- Supplied data:
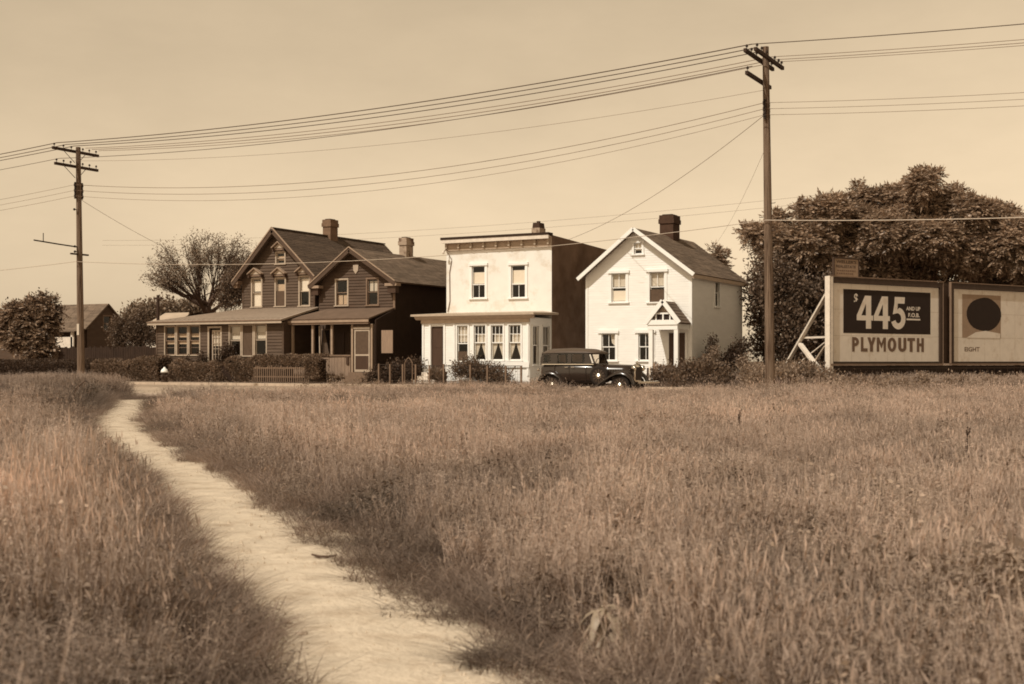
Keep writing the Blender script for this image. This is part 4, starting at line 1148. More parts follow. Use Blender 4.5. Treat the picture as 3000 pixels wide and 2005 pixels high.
def poster_frame(a, b):
    m = MB(); t_, dpt = .2, .1
    bbox(m, a - t_, a - .012, -.055, dpt, zb_ + .02, zt_ - .02); bbox(m, b + .012, b + t_, -.055, dpt, zb_ + .02, zt_ - .02)
    bbox(m, a - .012, b + .012, -.055, dpt, pz1 + .012, zt_ - .02); bbox(m, a - .012, b + .012, -.055, dpt, zb_ + .02, pz0 - .012)
    f = m.build('poster_frame', 'frame_dark', bb)
    m = MB(); e = .03
    bbox(m, a - t_ - e, a - t_ - .003, .0, dpt + .02, zb_, zt_); bbox(m, b + t_ + .003, b + t_ + e, .0, dpt + .02, zb_, zt_)
    bbox(m, a - t_ - e, b + t_ + e, .0, dpt + .02, zt_ + .002, zt_ + .05); bbox(m, a - t_, b + t_, 0, dpt + .03, zb_ - .08, zb_ - .002)
    m.build('moulding', 'trim_mid', f)
poster_frame(uA0, uA1); poster_frame(uB0, uB1)
bbox(MB(), -.02, .2, -.14, .12, 0.0, zt_ + .03).build('end_post', 'timber_white', bb, bevel=.01)
pA = bbox(MB(), uA0, uA1, -.05, .03, pz0, pz1).build('poster', 'poster', bb, label='poster with white price numerals on a black panel')
pB = bbox(MB(), uB0, uB1, -.05, .03, pz0, pz1).build('poster', 'poster', bb, label='poster with a dark haired portrait')
k0, k1_ = bu(2469), bu(2724); kz0, kz1 = bz(2469, 976), bz(2469, 847)
for nm_p, (sa, sb) in ((pA, (uA0, uA1)), (pB, (uB0, uB1))):          # the sheets a poster is pasted up from
    m = MB()
    for i in range(1, 6): u = sa + (sb - sa) * i / 6 + random.uniform(-.02, .02); bbox(m, u - .006, u + .006, .0301, .0318, pz0, pz1)
    for i in (1, 2): z = pz0 + (pz1 - pz0) * i / 3; bbox(m, sa, sb, .0301, .0316, z - .006, z + .006)
    m.build('paper_seams', 'poster_seam', nm_p, kind='stuff')
bbox(MB(), k0, k1_, .0302, .034, kz0, kz1).build('black_panel', 'print_black', pA)

def flat(polys, u0, u1, z0, z1, d, name, m, parent):
    b = MB()
    for P in polys: b.add([FBB(u0 + (u1 - u0) * x, d, z0 + (z1 - z0) * y) for x, y in P], [tuple(range(len(P)))])
    return b.build(name, m, parent)
four = [[(.56, 0), (.88, 0), (.88, .25), (.56, .25)], [(0, .25), (1, .25), (1, .40), (0, .40)], [(.56, .40), (.88, .40), (.88, 1), (.56, 1)], [(0, .40), (.28, .40), (.56, .76), (.56, 1), (.50, 1)]]
def ring(cx, cy, ro, ri, a0, a1, n=18, ky=1.0, kri=1.0):
    L = []
    for i in range(n):
        t, t2 = [math.radians(a0 + (a1 - a0) * k / n) for k in (i, i + 1)]
        f = lambda r, t, k: (cx + r * math.cos(t), cy + r * k * math.sin(t))
        L.append([f(ri, t, kri), f(ro, t, ky), f(ro, t2, ky), f(ri, t2, kri)])
    return L
five = [[(.24, .80), (.93, .80), (.95, 1), (.26, 1)], [(.13, .46), (.42, .50), (.47, .80), (.24, .80)], [(.42, .50), (.42, .60), (.56, .665), (.56, .49)]] + ring(.5, .335, .5, .2, 83, -160, 26, .67, .75)
for a, b, P in ((2508, 2556, four), (2558, 2605, four), (2608, 2651, five)):
    flat(P, bu(a), bu(b), bz(2560, 964), bz(2560, 868), .0365, 'numeral', 'poster', pA)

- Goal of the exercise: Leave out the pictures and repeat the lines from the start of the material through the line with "kz1).build('black_panel', 'print_black', pA)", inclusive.

- Task answer:
Keep writing the Blender script for this image. This is part 4, starting at line 1148. More parts follow. Use Blender 4.5. Treat the picture as 3000 pixels wide and 2005 pixels high.
def poster_frame(a, b):
    m = MB(); t_, dpt = .2, .1
    bbox(m, a - t_, a - .012, -.055, dpt, zb_ + .02, zt_ - .02); bbox(m, b + .012, b + t_, -.055, dpt, zb_ + .02, zt_ - .02)
    bbox(m, a - .012, b + .012, -.055, dpt, pz1 + .012, zt_ - .02); bbox(m, a - .012, b + .012, -.055, dpt, zb_ + .02, pz0 - .012)
    f = m.build('poster_frame', 'frame_dark', bb)
    m = MB(); e = .03
    bbox(m, a - t_ - e, a - t_ - .003, .0, dpt + .02, zb_, zt_); bbox(m, b + t_ + .003, b + t_ + e, .0, dpt + .02, zb_, zt_)
    bbox(m, a - t_ - e, b + t_ + e, .0, dpt + .02, zt_ + .002, zt_ + .05); bbox(m, a - t_, b + t_, 0, dpt + .03, zb_ - .08, zb_ - .002)
    m.build('moulding', 'trim_mid', f)
poster_frame(uA0, uA1); poster_frame(uB0, uB1)
bbox(MB(), -.02, .2, -.14, .12, 0.0, zt_ + .03).build('end_post', 'timber_white', bb, bevel=.01)
pA = bbox(MB(), uA0, uA1, -.05, .03, pz0, pz1).build('poster', 'poster', bb, label='poster with white price numerals on a black panel')
pB = bbox(MB(), uB0, uB1, -.05, .03, pz0, pz1).build('poster', 'poster', bb, label='poster with a dark haired portrait')
k0, k1_ = bu(2469), bu(2724); kz0, kz1 = bz(2469, 976), bz(2469, 847)
for nm_p, (sa, sb) in ((pA, (uA0, uA1)), (pB, (uB0, uB1))):          # the sheets a poster is pasted up from
    m = MB()
    for i in range(1, 6): u = sa + (sb - sa) * i / 6 + random.uniform(-.02, .02); bbox(m, u - .006, u + .006, .0301, .0318, pz0, pz1)
    for i in (1, 2): z = pz0 + (pz1 - pz0) * i / 3; bbox(m, sa, sb, .0301, .0316, z - .006, z + .006)
    m.build('paper_seams', 'poster_seam', nm_p, kind='stuff')
bbox(MB(), k0, k1_, .0302, .034, kz0, kz1).build('black_panel', 'print_black', pA)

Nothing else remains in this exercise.